(Bruxelles) Les ministres européens de l’Intérieur ont soutenu dimanche à une « grande majorité » le projet d’octroyer une protection temporaire aux Ukrainiens fuyant l’offensive russe, qui pourraient se chiffrer par « millions ».

Jusqu’à présent 300 000 Ukrainiens sont arrivés dans l’UE, selon la Commission européenne, dont la moitié en Pologne selon Varsovie.

Les ministres réunis en urgence ont discuté de la possibilité d’apporter une protection temporaire à ces Ukrainiens, en recourant à une directive de 2001, qui leur permettrait de séjourner jusqu’à trois ans dans l’UE et d’y travailler.  

« J’ai constaté une très grande majorité pour que nous puissions très rapidement utiliser cette possibilité », a déclaré le ministre français Gérald Darmanin, dont le pays exerce la présidence du Conseil de l’UE, lors d’une conférence de presse à l’issue de la réunion.

La plupart des Ukrainiens qui arrivent ont des passeports biométriques et peuvent rester sans visa pendant 90 jours dans l’UE, mais il faut être prêt pour ce qui se passe après cette période, a souligné la commissaire européenne Ylva Johansson, chargée des Affaires intérieures, estimant qu’il fallait se préparer à des « millions » d’arrivées.

Elle a précisé que la plupart des Ukrainiens ayant fui dans l’UE étaient hébergés par des proches et qu’un « nombre limité » avait déposé une demande d’asile.

Ils se rendent dans des pays accueillant déjà une importante population d’origine ukrainienne, citant la Pologne, l’Italie, le Portugal, l’Espagne, l’Allemagne, la République tchèque.

« Moment historique »

« Je pense qu’il est temps d’activer la directive de protection temporaire », a-t-elle déclaré.  

Ce régime, institué en réponse au conflit en ex-Yougoslavie mais qui n’a jamais été utilisé, prévoit l’octroi d’une protection temporaire en cas d’afflux massif de personnes déplacées, et des mesures pour répartir entre pays de l’UE l’effort d’accueil de ces populations.

Cette protection temporaire confère des droits équivalents dans tous les États membres, notamment celui de travailler, a précisé la commissaire.

Le recours à cette directive était notamment réclamé par la Belgique.

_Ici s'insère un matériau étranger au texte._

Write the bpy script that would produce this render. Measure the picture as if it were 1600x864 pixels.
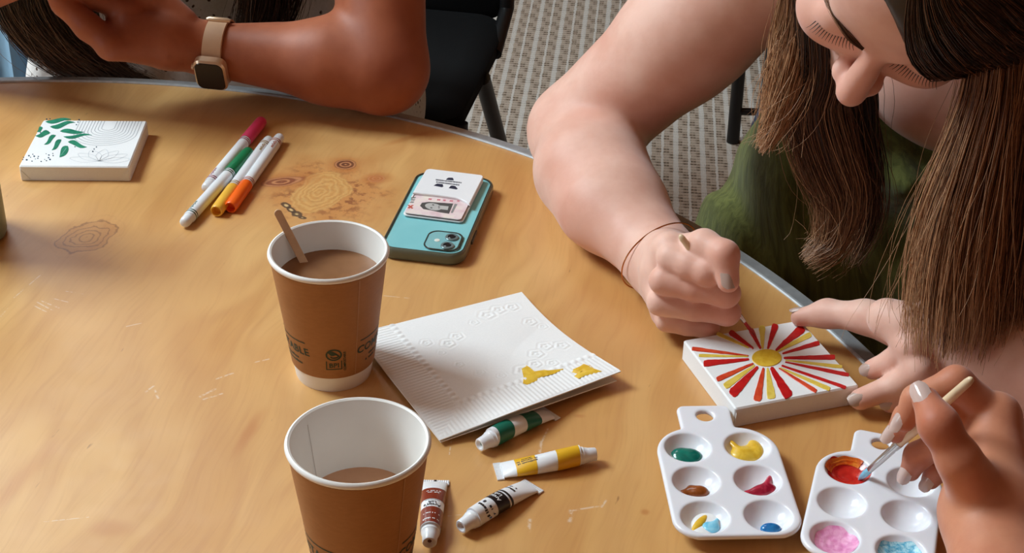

Nous sommes à « un moment historique pour l’Union européenne, un moment où on doit prendre des décisions courageuses », avait plaidé le secrétaire d’État belge à l’asile et la migration, Sammy Mahdi.  

Cette proposition doit être entérinée par une majorité qualifiée au Conseil, soit un minimum de 15 États membres sur 27 représentant au moins 65 % de la population européenne.

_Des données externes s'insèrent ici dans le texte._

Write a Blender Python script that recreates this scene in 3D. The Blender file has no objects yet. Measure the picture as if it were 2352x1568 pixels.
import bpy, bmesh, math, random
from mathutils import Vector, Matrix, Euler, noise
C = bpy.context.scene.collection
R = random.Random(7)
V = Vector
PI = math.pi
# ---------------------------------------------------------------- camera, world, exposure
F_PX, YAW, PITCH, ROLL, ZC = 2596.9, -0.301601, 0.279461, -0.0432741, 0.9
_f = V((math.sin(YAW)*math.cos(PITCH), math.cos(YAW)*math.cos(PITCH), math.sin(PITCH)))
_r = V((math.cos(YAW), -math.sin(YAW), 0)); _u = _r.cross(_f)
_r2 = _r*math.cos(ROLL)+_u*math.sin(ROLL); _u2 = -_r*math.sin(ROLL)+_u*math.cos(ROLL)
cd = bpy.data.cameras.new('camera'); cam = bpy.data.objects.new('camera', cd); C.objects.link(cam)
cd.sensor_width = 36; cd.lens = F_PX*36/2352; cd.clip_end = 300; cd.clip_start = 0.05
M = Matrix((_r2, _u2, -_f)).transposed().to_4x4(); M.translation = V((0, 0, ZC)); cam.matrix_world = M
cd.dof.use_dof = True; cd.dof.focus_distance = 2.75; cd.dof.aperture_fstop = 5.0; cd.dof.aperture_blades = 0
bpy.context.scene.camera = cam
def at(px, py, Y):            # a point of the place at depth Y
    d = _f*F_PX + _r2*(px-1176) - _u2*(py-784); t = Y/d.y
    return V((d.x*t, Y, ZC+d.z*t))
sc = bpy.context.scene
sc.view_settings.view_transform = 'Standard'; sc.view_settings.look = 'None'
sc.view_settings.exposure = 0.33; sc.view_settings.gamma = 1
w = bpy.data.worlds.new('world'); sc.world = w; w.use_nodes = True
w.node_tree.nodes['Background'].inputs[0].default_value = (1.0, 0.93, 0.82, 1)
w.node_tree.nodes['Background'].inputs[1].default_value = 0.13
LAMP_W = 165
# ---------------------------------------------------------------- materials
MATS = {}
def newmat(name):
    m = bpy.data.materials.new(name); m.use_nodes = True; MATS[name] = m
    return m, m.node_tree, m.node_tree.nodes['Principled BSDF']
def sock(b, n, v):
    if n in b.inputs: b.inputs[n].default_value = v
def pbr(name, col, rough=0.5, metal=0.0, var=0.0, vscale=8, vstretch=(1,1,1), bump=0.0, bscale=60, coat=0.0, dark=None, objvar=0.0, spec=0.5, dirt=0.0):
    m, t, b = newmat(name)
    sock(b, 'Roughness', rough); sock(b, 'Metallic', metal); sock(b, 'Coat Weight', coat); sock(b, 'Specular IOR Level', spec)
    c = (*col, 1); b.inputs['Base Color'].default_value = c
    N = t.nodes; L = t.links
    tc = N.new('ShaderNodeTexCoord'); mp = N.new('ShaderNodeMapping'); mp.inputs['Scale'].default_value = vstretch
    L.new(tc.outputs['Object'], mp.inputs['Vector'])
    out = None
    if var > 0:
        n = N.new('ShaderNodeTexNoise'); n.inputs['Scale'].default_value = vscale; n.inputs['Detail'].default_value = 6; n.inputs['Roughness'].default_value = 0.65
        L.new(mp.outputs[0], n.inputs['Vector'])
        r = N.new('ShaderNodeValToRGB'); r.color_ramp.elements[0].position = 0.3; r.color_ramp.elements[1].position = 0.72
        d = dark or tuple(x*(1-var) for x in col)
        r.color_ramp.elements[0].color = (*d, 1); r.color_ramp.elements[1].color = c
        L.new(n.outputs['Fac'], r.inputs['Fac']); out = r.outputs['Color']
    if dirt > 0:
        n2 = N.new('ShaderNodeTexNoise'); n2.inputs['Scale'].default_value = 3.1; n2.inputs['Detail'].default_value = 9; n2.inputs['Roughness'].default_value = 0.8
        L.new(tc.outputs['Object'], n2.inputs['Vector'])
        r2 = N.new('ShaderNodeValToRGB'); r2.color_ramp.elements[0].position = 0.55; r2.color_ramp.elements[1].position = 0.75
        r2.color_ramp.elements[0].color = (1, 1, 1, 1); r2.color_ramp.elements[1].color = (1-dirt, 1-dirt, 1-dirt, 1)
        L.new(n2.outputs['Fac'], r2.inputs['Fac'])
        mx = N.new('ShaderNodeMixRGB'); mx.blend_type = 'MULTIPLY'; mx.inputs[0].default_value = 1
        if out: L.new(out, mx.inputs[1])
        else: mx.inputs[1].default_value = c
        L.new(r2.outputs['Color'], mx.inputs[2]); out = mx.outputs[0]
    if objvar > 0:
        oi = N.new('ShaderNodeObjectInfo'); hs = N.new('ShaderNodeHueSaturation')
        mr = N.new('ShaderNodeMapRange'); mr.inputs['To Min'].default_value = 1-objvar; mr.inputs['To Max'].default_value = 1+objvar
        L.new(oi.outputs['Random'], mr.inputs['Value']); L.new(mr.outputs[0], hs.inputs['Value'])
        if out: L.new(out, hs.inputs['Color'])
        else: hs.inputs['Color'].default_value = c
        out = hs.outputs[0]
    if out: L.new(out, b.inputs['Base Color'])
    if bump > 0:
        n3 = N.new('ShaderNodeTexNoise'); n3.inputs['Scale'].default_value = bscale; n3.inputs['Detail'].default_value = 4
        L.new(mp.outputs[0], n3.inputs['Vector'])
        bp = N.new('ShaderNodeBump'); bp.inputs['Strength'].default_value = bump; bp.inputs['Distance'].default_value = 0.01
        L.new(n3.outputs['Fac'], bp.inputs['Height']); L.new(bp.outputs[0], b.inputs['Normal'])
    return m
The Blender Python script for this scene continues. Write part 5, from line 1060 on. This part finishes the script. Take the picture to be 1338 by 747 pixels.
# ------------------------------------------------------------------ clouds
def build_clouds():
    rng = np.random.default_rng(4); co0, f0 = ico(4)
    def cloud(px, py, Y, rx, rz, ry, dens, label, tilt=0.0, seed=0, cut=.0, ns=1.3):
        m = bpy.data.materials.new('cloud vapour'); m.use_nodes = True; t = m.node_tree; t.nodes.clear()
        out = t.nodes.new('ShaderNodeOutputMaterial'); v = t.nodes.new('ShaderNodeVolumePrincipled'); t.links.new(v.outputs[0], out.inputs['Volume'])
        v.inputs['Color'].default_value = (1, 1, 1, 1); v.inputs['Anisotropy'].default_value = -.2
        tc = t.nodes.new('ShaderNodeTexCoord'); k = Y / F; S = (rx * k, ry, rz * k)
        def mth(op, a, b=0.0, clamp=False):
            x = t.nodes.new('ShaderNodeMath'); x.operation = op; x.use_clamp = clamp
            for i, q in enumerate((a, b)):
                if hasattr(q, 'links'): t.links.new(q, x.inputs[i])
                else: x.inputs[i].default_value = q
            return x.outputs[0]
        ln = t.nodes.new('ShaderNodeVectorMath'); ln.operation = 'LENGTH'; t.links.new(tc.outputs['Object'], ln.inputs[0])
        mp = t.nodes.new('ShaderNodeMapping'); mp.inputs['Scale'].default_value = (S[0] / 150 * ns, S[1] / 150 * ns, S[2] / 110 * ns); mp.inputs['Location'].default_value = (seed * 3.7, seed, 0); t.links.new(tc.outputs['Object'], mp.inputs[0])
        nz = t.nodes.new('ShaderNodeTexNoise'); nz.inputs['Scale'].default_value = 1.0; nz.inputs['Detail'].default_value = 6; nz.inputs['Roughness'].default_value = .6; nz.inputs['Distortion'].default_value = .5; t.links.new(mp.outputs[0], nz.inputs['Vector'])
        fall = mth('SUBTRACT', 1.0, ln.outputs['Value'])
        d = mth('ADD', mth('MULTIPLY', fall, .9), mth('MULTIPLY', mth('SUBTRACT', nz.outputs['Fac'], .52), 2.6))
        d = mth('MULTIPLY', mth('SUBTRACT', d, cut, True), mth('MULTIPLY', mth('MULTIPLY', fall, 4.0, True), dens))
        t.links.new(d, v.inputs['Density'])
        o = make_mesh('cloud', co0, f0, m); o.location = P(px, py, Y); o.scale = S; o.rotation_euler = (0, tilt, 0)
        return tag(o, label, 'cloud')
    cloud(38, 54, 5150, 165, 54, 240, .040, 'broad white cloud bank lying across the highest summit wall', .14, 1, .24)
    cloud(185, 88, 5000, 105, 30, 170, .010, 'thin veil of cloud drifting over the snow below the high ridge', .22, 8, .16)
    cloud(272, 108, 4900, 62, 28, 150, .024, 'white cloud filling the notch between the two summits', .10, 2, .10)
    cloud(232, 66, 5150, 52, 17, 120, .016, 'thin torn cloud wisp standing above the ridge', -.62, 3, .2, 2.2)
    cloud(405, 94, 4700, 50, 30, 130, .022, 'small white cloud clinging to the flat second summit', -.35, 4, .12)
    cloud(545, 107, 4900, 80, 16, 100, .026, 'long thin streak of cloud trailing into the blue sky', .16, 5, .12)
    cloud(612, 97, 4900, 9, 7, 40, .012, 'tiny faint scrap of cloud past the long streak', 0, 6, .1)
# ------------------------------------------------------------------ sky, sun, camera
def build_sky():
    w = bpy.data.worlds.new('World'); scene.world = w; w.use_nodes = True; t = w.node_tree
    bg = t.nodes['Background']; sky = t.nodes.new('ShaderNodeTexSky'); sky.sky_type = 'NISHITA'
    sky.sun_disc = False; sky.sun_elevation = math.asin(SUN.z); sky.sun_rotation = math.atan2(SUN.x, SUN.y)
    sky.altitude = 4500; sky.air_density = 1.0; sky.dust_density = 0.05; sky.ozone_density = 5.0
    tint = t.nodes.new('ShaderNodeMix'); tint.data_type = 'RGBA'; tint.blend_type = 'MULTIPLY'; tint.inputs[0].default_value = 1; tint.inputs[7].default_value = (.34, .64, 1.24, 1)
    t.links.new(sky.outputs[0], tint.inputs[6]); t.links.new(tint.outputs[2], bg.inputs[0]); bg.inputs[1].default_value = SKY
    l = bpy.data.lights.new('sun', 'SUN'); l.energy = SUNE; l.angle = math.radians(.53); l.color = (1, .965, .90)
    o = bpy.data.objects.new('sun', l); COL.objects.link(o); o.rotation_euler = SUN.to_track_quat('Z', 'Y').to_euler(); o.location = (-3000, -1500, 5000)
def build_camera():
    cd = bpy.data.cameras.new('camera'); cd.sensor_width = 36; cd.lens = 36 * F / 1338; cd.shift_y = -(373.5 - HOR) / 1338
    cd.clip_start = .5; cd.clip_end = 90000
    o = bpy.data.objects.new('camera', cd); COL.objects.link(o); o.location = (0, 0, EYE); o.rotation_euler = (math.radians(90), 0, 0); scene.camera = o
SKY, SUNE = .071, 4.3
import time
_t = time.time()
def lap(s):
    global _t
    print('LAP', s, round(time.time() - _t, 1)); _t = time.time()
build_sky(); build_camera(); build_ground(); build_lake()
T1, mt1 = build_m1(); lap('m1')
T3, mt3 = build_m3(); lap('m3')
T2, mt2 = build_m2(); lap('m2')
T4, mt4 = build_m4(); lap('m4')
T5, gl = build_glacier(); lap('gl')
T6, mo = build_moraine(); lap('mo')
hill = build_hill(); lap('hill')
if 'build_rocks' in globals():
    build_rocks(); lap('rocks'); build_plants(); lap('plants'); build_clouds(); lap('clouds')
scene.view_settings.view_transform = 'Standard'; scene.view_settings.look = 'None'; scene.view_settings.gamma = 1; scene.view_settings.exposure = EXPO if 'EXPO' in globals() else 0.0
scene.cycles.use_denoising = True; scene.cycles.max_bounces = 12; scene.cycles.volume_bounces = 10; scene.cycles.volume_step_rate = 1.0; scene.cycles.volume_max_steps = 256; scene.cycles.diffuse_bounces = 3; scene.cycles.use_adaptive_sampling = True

Lors de la réunion, la grande majorité des ministres se sont exprimés sur cette question et la plupart y étaient très favorables, a précisé la commissaire, ajoutant que certains se demandaient toutefois s’il ne fallait pas attendre.

Mme Johansson prépare une proposition pour activer ce dispositif, afin de la présenter au prochain conseil des ministres des Affaires intérieures prévu jeudi.

Gérald Darmanin a indiqué que l’adoption de cette proposition serait à l’ordre du jour et qu’il allait d’ici là contacter les pays qui ont exprimé « des réserves ».

Quelque 368 000 réfugiés ont fui les combats en Ukraine depuis l’invasion russe déclenchée jeudi, selon les Nations unies. Le HCR estime qu’une aggravation du conflit pourrait pousser « jusqu’à 5 millions de personnes à fuir » l’Ukraine.

Ylva Johansson se rendra lundi matin à la frontière entre la Roumanie et l’Ukraine pour évaluer les besoins, puis à la frontière slovaque.

L’UE doit se préparer à une crise humanitaire aux « proportions historiques » en Ukraine, a averti le commissaire européen chargé de la gestion des crises Janez Lenarcic. « Nous assistons à ce qui pourrait devenir la plus grande crise humanitaire sur notre continent depuis de très nombreuses années », a-t-il ajouté.

Il a indiqué que depuis 2014 (date de l’annexion de la Crimée), l’UE apportait à l’Ukraine 25 millions d’euros par an en moyenne d’aide humanitaire.

« En vue de la hausse exponentielle des besoins, nous avons décidé de plus que tripler cette allocation, à 90 millions d’euros, qui sera notre contribution à l’appel d’urgence de l’ONU » imminent, a-t-il dit.